Do this:
Read the lines that follow and pick out every one containing the word "empty".

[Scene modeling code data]
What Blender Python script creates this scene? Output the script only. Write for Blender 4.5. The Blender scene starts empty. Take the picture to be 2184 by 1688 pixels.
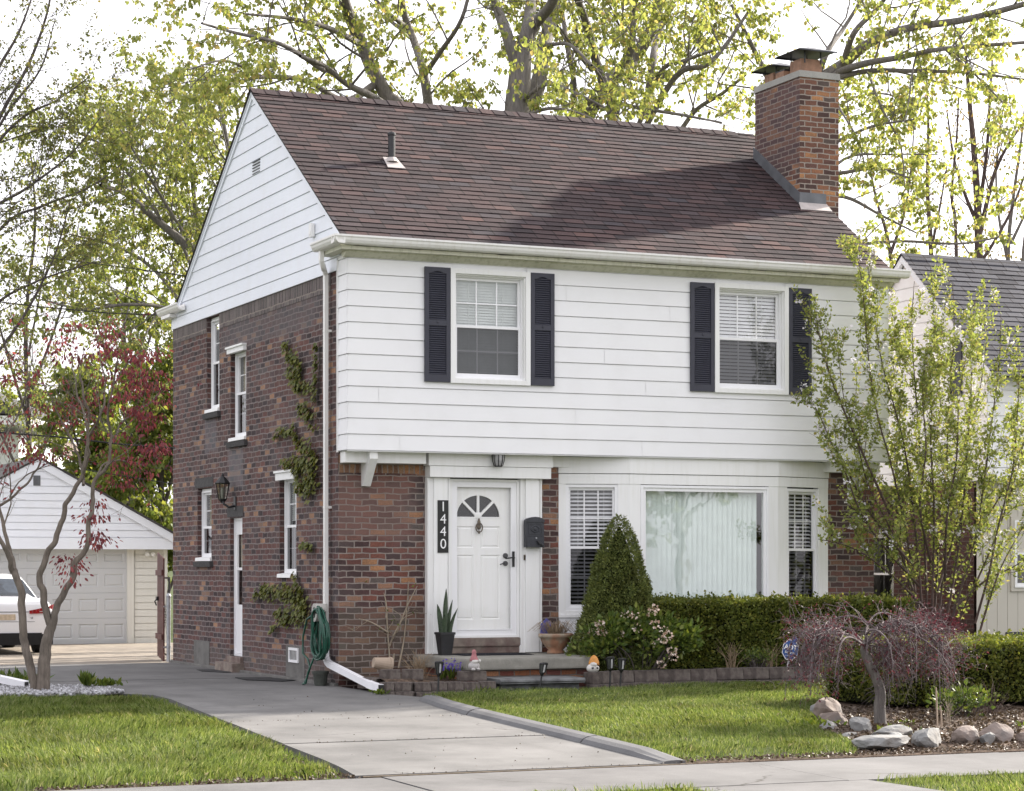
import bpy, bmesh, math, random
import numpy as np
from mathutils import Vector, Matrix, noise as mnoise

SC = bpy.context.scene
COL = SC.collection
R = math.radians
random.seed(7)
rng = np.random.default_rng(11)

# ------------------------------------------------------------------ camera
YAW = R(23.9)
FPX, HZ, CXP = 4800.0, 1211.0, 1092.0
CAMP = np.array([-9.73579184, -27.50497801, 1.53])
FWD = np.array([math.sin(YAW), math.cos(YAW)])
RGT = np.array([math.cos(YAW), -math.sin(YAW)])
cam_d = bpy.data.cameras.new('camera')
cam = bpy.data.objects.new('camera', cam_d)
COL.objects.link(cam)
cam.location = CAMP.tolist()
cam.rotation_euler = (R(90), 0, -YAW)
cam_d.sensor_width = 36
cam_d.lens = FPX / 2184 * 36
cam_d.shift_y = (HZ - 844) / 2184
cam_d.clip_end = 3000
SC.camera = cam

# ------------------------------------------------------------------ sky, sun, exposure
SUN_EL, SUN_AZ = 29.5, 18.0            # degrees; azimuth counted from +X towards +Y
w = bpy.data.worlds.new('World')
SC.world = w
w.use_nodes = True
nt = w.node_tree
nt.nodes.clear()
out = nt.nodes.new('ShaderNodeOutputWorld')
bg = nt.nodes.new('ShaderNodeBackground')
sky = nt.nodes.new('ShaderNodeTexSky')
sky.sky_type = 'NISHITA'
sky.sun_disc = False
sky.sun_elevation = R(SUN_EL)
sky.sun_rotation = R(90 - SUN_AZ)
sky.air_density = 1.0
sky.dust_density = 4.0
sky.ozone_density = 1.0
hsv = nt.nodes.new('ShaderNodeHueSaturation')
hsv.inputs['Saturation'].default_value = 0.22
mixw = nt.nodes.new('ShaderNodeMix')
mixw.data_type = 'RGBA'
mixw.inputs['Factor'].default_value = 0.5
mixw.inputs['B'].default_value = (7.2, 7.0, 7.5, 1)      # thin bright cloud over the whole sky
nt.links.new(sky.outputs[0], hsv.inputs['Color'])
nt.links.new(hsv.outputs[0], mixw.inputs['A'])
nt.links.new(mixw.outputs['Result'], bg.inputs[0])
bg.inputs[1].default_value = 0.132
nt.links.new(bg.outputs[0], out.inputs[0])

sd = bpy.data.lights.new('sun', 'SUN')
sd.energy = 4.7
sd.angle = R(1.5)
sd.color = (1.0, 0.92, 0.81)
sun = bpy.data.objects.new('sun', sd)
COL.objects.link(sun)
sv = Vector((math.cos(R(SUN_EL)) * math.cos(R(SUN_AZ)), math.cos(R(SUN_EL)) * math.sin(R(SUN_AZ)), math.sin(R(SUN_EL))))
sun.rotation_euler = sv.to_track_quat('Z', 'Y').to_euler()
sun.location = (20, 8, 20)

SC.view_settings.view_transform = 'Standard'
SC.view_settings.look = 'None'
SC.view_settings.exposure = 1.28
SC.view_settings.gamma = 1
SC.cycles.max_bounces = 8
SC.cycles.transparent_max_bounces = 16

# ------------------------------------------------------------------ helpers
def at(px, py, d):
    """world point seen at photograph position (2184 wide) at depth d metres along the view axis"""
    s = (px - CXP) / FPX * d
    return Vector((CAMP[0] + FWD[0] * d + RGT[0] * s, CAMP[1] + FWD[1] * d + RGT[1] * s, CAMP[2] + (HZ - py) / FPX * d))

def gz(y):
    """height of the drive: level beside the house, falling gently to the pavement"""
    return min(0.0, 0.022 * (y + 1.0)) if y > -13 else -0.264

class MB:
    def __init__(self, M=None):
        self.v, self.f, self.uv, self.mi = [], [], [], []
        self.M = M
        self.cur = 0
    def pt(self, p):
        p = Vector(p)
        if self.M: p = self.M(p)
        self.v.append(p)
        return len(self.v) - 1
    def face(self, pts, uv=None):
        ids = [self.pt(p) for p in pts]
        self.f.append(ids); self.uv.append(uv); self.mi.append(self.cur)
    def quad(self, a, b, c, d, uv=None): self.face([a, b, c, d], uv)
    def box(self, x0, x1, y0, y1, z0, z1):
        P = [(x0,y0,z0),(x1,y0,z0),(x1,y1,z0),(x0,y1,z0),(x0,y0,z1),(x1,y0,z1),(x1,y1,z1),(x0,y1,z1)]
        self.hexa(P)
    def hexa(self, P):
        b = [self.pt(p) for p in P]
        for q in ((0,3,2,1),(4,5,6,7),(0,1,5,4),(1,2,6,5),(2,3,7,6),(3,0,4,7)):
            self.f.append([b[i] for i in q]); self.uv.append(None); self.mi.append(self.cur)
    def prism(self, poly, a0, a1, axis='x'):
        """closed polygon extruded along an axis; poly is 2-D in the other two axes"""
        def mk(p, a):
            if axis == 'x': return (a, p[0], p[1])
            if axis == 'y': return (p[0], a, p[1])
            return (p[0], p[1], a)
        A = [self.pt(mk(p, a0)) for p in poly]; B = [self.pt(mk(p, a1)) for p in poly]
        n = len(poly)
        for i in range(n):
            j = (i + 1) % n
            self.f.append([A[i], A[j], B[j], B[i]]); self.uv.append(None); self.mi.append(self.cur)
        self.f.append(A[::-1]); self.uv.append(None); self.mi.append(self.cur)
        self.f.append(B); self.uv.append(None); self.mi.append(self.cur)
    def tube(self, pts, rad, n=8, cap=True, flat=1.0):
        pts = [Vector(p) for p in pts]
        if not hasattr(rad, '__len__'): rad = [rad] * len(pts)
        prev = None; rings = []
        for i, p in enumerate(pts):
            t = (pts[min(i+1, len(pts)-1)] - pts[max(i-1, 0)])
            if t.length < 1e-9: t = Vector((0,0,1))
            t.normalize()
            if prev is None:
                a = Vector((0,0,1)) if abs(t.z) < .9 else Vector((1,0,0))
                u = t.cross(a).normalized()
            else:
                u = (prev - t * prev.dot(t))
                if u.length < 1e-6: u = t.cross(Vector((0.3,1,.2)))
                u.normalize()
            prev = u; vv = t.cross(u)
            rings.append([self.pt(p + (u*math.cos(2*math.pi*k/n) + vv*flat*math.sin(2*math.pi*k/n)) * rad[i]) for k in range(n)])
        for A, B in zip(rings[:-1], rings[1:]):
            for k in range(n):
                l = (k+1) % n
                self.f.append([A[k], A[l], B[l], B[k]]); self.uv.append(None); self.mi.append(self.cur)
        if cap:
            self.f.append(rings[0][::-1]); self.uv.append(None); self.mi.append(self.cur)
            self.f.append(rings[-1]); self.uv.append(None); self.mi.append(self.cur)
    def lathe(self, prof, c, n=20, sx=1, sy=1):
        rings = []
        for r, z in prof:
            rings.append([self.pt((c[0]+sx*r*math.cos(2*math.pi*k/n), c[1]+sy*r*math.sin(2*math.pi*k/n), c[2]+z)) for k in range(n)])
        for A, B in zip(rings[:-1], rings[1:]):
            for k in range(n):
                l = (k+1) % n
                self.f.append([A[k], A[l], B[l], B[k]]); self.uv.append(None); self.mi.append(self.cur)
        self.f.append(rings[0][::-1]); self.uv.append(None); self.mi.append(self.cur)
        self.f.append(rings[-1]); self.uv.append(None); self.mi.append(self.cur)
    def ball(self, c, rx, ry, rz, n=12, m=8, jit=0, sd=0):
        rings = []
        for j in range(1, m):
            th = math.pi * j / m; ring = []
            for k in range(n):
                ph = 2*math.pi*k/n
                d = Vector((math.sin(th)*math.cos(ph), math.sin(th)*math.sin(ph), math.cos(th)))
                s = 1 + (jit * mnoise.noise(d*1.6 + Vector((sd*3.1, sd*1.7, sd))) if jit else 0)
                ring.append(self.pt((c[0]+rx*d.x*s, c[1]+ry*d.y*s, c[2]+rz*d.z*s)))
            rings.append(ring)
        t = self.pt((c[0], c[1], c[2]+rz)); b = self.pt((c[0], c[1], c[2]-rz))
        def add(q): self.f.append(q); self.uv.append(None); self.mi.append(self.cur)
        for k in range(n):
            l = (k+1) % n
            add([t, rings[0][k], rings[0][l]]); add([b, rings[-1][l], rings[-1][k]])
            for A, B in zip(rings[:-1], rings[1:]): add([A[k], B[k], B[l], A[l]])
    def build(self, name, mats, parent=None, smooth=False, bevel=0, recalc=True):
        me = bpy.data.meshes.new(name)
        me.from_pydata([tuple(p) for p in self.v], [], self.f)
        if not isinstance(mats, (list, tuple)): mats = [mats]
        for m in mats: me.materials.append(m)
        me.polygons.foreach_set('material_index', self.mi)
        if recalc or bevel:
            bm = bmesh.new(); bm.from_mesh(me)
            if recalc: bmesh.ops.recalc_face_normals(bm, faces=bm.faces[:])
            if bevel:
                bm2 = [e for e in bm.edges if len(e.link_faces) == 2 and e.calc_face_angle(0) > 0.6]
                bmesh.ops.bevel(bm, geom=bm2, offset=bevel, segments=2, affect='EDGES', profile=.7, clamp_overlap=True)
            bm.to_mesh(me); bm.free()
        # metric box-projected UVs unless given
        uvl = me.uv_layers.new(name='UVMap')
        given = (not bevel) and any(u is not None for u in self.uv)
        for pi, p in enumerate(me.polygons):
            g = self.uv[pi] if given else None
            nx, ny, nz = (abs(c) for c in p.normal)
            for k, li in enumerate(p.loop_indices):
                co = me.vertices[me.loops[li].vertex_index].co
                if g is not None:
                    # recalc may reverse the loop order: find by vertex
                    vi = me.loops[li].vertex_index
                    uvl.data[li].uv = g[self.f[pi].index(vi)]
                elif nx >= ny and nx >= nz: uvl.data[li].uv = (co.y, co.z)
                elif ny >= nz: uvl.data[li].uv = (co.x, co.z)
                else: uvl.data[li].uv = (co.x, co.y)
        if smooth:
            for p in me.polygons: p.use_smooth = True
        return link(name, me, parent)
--
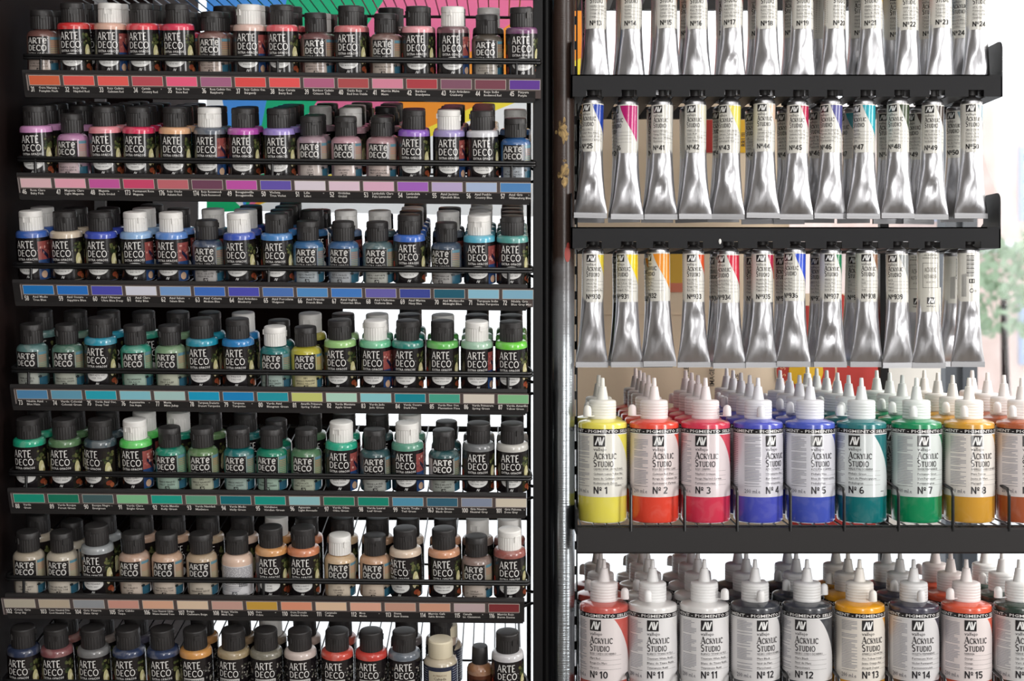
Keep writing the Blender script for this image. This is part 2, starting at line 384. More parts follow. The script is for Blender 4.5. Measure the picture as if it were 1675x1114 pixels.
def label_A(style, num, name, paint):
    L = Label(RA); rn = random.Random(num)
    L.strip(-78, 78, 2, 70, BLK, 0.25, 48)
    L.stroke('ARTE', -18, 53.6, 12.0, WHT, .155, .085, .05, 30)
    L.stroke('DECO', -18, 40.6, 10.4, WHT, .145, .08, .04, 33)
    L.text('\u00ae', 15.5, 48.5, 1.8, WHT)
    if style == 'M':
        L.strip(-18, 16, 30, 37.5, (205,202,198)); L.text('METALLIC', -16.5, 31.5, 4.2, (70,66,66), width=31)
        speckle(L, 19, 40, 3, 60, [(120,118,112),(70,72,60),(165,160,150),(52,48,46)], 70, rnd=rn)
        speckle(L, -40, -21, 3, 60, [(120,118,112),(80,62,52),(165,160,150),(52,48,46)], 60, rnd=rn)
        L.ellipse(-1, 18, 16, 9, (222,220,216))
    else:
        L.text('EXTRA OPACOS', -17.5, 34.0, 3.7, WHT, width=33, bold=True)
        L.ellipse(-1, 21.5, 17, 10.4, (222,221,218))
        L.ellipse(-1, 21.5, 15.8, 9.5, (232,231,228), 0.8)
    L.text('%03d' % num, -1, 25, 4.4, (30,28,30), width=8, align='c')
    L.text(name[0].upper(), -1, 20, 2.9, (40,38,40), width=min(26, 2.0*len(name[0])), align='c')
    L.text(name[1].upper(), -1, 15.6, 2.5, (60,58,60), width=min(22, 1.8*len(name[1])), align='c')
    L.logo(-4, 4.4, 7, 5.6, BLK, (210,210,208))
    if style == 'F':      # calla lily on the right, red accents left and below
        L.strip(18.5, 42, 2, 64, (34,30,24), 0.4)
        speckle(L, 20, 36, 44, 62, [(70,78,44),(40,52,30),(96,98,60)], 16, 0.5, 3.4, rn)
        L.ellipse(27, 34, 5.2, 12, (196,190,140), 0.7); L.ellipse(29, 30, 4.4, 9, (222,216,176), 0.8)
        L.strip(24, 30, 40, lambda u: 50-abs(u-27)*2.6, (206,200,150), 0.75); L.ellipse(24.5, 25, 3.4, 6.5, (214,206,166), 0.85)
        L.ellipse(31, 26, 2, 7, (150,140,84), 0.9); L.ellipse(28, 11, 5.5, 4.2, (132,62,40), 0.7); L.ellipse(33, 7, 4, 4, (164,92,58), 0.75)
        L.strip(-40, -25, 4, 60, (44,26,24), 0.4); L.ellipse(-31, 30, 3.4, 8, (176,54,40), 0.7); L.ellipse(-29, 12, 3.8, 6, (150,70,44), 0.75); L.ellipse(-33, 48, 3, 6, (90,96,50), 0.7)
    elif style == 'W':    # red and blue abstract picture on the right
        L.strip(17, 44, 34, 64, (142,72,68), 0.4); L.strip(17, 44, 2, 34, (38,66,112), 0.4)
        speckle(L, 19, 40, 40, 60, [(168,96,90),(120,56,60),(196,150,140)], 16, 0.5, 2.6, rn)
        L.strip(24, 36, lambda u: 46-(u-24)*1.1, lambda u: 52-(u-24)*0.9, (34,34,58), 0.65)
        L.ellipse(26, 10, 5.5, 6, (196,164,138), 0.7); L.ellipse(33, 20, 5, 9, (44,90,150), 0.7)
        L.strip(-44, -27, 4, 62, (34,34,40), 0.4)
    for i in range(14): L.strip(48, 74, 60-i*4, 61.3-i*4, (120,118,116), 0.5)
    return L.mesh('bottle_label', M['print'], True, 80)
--
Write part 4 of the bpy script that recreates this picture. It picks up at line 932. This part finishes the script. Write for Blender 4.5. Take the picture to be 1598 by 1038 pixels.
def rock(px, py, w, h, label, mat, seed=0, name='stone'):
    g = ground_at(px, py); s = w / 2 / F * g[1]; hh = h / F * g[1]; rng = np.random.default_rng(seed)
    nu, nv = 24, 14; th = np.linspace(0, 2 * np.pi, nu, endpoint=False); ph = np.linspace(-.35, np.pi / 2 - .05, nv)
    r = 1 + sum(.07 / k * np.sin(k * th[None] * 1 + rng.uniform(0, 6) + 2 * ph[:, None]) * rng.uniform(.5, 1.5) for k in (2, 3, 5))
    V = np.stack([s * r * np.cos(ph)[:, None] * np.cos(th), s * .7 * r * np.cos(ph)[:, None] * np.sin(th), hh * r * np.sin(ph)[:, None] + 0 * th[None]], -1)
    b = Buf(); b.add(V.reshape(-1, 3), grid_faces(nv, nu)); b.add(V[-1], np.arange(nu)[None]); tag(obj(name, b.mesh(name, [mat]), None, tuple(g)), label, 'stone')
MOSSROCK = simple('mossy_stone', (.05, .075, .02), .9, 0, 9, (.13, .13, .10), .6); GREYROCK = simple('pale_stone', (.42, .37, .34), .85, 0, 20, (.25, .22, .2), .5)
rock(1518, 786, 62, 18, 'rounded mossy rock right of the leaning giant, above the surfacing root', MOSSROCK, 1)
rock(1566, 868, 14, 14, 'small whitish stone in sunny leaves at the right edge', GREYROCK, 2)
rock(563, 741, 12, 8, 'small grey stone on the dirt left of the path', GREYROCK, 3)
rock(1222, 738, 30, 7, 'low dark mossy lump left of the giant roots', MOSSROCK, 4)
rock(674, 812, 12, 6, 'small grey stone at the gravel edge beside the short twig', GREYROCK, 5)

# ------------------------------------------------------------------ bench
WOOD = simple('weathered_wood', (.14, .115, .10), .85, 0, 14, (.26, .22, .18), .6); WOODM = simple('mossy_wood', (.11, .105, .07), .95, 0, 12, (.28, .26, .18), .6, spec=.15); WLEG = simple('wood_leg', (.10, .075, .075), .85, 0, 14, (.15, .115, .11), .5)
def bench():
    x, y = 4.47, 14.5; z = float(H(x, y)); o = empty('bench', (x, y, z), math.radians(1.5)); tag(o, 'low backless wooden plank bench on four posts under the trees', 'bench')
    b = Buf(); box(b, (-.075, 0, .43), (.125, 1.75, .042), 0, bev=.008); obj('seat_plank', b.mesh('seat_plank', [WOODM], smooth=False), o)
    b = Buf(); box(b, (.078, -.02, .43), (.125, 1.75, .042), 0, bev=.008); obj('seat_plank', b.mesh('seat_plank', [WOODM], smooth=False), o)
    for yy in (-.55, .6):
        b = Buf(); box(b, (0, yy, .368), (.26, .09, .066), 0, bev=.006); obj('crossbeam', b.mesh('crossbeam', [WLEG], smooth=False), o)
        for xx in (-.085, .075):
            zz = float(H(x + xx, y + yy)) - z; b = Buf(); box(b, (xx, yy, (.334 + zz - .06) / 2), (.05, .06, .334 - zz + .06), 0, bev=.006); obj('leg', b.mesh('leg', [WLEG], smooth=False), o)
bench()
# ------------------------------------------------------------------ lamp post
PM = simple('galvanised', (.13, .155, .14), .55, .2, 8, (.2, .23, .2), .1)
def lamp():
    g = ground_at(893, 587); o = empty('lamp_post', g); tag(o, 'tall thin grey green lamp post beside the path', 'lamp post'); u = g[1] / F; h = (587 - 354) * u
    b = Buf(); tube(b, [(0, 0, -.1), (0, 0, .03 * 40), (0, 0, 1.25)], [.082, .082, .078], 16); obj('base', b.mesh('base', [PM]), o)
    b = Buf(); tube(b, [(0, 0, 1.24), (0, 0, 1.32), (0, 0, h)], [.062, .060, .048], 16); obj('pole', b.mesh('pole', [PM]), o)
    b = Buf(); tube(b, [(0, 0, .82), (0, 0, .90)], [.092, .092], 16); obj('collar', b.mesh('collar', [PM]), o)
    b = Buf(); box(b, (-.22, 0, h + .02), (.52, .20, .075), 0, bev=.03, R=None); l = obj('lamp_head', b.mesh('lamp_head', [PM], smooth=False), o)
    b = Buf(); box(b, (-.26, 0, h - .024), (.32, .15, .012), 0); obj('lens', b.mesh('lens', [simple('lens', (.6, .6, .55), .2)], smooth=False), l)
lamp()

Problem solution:
What Blender Python script creates this scene? Output the script only. Write for Blender 4.5. The Blender scene starts empty. Take the picture to be 2184 by 1688 pixels.
    x, y = 4.47, 14.5; z = float(H(x, y)); o = empty('bench', (x, y, z), math.radians(1.5)); tag(o, 'low backless wooden plank bench on four posts under the trees', 'bench')
    g = ground_at(893, 587); o = empty('lamp_post', g); tag(o, 'tall thin grey green lamp post beside the path', 'lamp post'); u = g[1] / F; h = (587 - 354) * u